Outre les lourdes conséquences qu’aura le choix de porter Kamala Harris ou Donald Trump à la présidence, d’autres enjeux sont moins visibles, mais cruciaux. Il s’agit d’abord des équilibres politiques dans les deux chambres.

Si Donald Trump remporte l’élection, le seul contre pouvoir serait une (incertaine) majorité démocrate à la Chambre des représentants. Si Kamala Harris est élue, elle sera condamnée à l’impuissance dans le cas où les Républicains détiendraient les deux chambres. Même s’ils dominaient le seul Sénat, elle serait sans cesse empêchée par l’obstructionnisme des Républicains. Difficile, voire impossible dès lors d’obtenir la validation de ses choix de ministre ou de juge fédéral, comme Obama a pu l’endurer après la victoire républicaine du Tea Party de 2010.

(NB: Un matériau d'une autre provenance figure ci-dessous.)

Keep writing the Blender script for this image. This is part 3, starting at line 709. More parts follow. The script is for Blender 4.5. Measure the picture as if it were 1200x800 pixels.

Si elle veut continuer les politiques de son prédécesseur en faveur de la classe moyenne, il lui faudra disposer d’une majorité à la Chambre des représentants et au Sénat. Cela reste possible à la Chambre, mais plus difficile au Sénat en raison de la carte électorale désormais défavorable aux démocrates. En effet, vingt-deux des sièges à pourvoir (des candidats cherchant à se faire réélire ou des sièges « ouverts ») sont actuellement détenus par les démocrates (qui ont au total cinquante sièges). Les démocrates sont déjà certains de perdre au moins le siège de Joe Manchin qui ne se représente pas en Virginie occidentale. Or, il s’agit d’un État rouge dans lequel Joe Manchin réussissait jusqu’ici à se faire réélire avec une politique et un discours très centristes.

Même dans l’hypothèse d’une victoire démocrate dans les deux chambres, peu de lois seront adoptées car la procédure législative aux États-Unis est un parcours du combattant qui ne comporte aucune des règles du parlementarisme rationalisé de la Ve république en France – règles souvent critiquées comme le 49-3, mais qui facilitent l’adoption d’une loi ou d’un budget. Aux États-Unis, la majorité au Sénat n’est pas de cinquante-et-une voix (sur cent sénateurs) mais de soixante, en raison de l’obstruction par filibuster. Et compte tenu des nouveaux membres encore plus extrémistes, peu de projets bi-partisans seront adoptés.

Comme Joe Biden et Barack Obama avant elle, Kamala Harris sera alors contrainte de recourir aux décrets présidentiels et ceux-ci, comme ceux de ses prédécesseurs démocrates à la Maison Blanche, seront systématiquement contestés en justice par ce qu’on appelle « la galaxie Leo », du nom de celui qui dirigea pendant vingt ans la Federalist Society.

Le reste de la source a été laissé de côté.